Voy a soñar que estoy sentada ante el viejo buró, con tintero y pluma en mano, y que tengo todo el tiempo del mundo... porque soñar no cuesta nada.

martes, 1 de octubre de 2019

ABUELITA


A mi abuela le gustaba que la llamase abuelita, y si alguna vez le decía abuela me corregía: “No, no, yo soy la abuelita”. Yo pensaba que ella lo prefería así porque era muy pequeña y menuda, y por eso le encantaban los diminutivos, para hacerlo todo a su altura.

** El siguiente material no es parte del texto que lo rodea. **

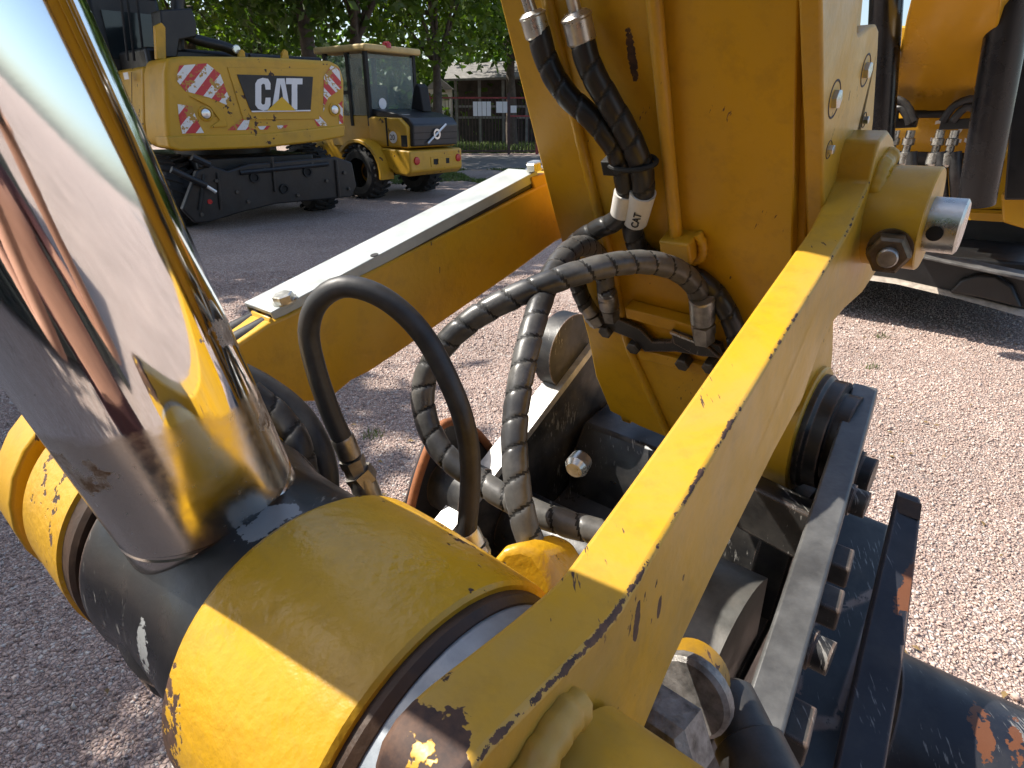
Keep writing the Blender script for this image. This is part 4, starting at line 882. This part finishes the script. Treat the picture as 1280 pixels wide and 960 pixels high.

Solía sentarse en un sillón orejero delante de la ventana que daba a la calle y desde allí se entretenía viendo a la gente pasar. La recuerdo ahí, con vestido negro y toquilla sobre los hombros, la piel fina casi transparente y el pelo blanco con reflejos morados. Me cogía la cara entre sus manos y me decía “Dame uno besito”, pero uno besito significaba por lo menos diez sonoros besos seguidos que, como si me picotease un pajarito,  me hacían cosquillas. Se ponía las gafas de vista y me decía “¡Qué bonita te veo!”

A veces sacaba de su bolsillo unas monedas y me daba una peseta para que fuese al kiosco de la acera de enfrente a comprar golosinas. A la vuelta me preguntaba “¿Qué has comprado?,  le contestaba “Un cubalibre”, y ella se reía a carcajadas. Yo entonces no comprendía por qué lo del cubalibre le hacía tanta gracia, pero me gustaba su risa limpia.

Otras veces me ofrecía de una cajita redonda y plateada, que ella guardaba celosamente, sus caramelos preferidos,  violetas imperiales con forma de flor, que eran una auténtica delicia.  Y para merendar me tostaba unos panecillos blancos con aceite, tan tiernos que eran un manjar.

De su corazón sacaba para mí una larga lista de piropos melosos que me enternecían, pero de entre todos, el que más me gustaba era Caramelo de los Alpes, y yo imaginaba que Los Alpes era una montaña de la que brotaba dulce de leche que se derramaba por las laderas.

Tan dulce era mi abuelita que yo creía que por dentro estaba hecha de almíbar y por fuera de azúcar glas. Y al final, demasiado pronto para mí, que aún no había alcanzado su pequeña estatura, acabó derritiéndose.

Hay días en que de repente percibo un olor a vainilla o a chocolate caliente, o me encuentro alguna gotita de caramelo en el sitio más insospechado, y entonces sé que está aquí.